#53 不協和音 / 欅坂46

不協和音で既成概念を壊せ!

みんな揃って同じ意見だけではおかしいだろう

意志を貫け!

ここで主張を曲げたら生きてる価値ない

欺きたいなら僕を抹殺してから行け!

ああ 調和だけじゃ危険だ

ああ まさか自由はいけないことか

人はそれぞれバラバラだ

何か乱すことで気づくもっと新しい世界

                 不協和音 / 欅坂46(作詞:秋元康

 

2017年にリリースされた欅坂46の4thシングル表題曲。

秋元康プロデュースのアイドルグループながら、

激しいサウンドとダンスにストレートで生々しい歌詞の曲を歌う、

他のアイドルグループに比べると異色のグループである。

 

子供の頃から、私は周りを見て意見や行動を決める人間だ。

あの子は何をしてあげれば喜んでくれて、

あの子には何を言ってあげれば自分を嫌いにならないでいてくれて、

親や先生、大人には迷惑を掛けずに言うことを聞いておくのが一番だと、

そんなことを考えて生きてきた。

だから、大人になった今でも我を通すのは苦手だし、

心を許した相手にだって、したいこと、行きたいところ、

自分の欲を先にひけらかすことはない。

 

そんな自分はつまらない人間だと思っている。

本当に戻れなくなる前に、まだ若い年齢と思われている今のうちに、

やりたいことを見つけたり、なりたいものになろうとすべきなんだろうと、

そんなことを心の中で思いながらも、普通の毎日を坦々とこなしている。

きっとどこかでリスクを恐れて、平凡な毎日を手放すのが恐くて、

今の生き方から逃げることが出来ないでいる。

 

勿体無いんだ。

親の言うことを聞いてそれなりに勉強をして、

学校に通って、良い会社に入って、友人や恋人にも恵まれて。

何十年と我慢したからこそ得られたものを、失うことが。

恐いんだ。

心の声を抑えて「正しい」とされるレールを選択して過ごしてきた時間を、

自分で否定してしまうことが。

 

だから、欅坂46のような若い世代の歌手が、若い世代に向けて訴えかけるその言葉が、

親の囲いの中で、学校という狭い世界で生きる同世代の人々に、

届いてくれていたら良いなと切に願う。

大人になって気づくのだ。

仲間はずれにされるのを畏れて、周りに同調ばかりして、

自分を押し殺していたことの空しさを。

人はみんな違って当たり前なのに、

違うことに指を差されることが恥ずかしいことだと思っていたことの愚かさを。

 

でも、その世界しか知らない若い世代にとって、現実に不協和音を響かせることに、

どれ程勇気が必要で、その後どれ程強くあり続けなければならないか。

きっと難しい。

強い心を持って発したとしても、冷ややかな目やいじめという現実に、

押しつぶされてしまう可能性のほうが往々にしてあるのだ。

だから、きっと私のような大人がたくさん世に溢れていく。

 

綺麗事を言うのは簡単。
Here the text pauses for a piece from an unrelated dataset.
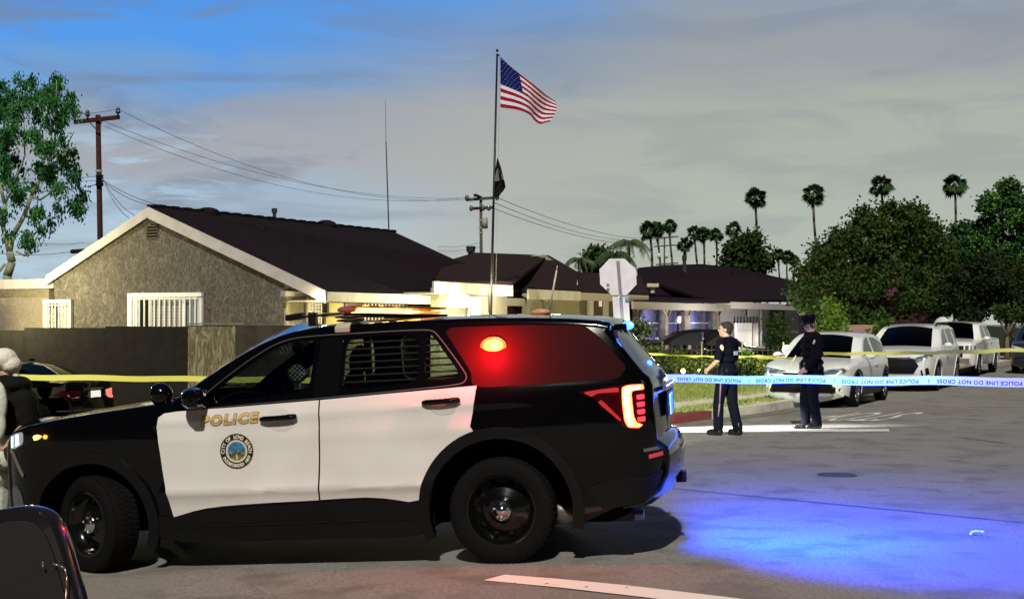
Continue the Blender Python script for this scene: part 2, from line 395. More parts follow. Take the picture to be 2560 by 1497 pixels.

それを書くのも歌うのも簡単。

それを受けて実際に行動するためのエネルギーがどれ程必要なのか、

行動できなかった私には計り知れない。

でも、もし何か少しでも自分の世界を変えることが出来た人が居てくれたら。

人生捨てたもんじゃないって思わせてくれた何かがあったなら。

私が子供の頃もらうことが出来なかったその勇気を、

誰かに与えることが出来ていたのなら、

アイドルグループだって捨てたもんじゃない。

学生時代に欲しかった言葉を、学生時代に聞けていたら、

何か心動いたかもしれないな、なんて、

この曲を聞くとぼんやり考えたりしてしまう。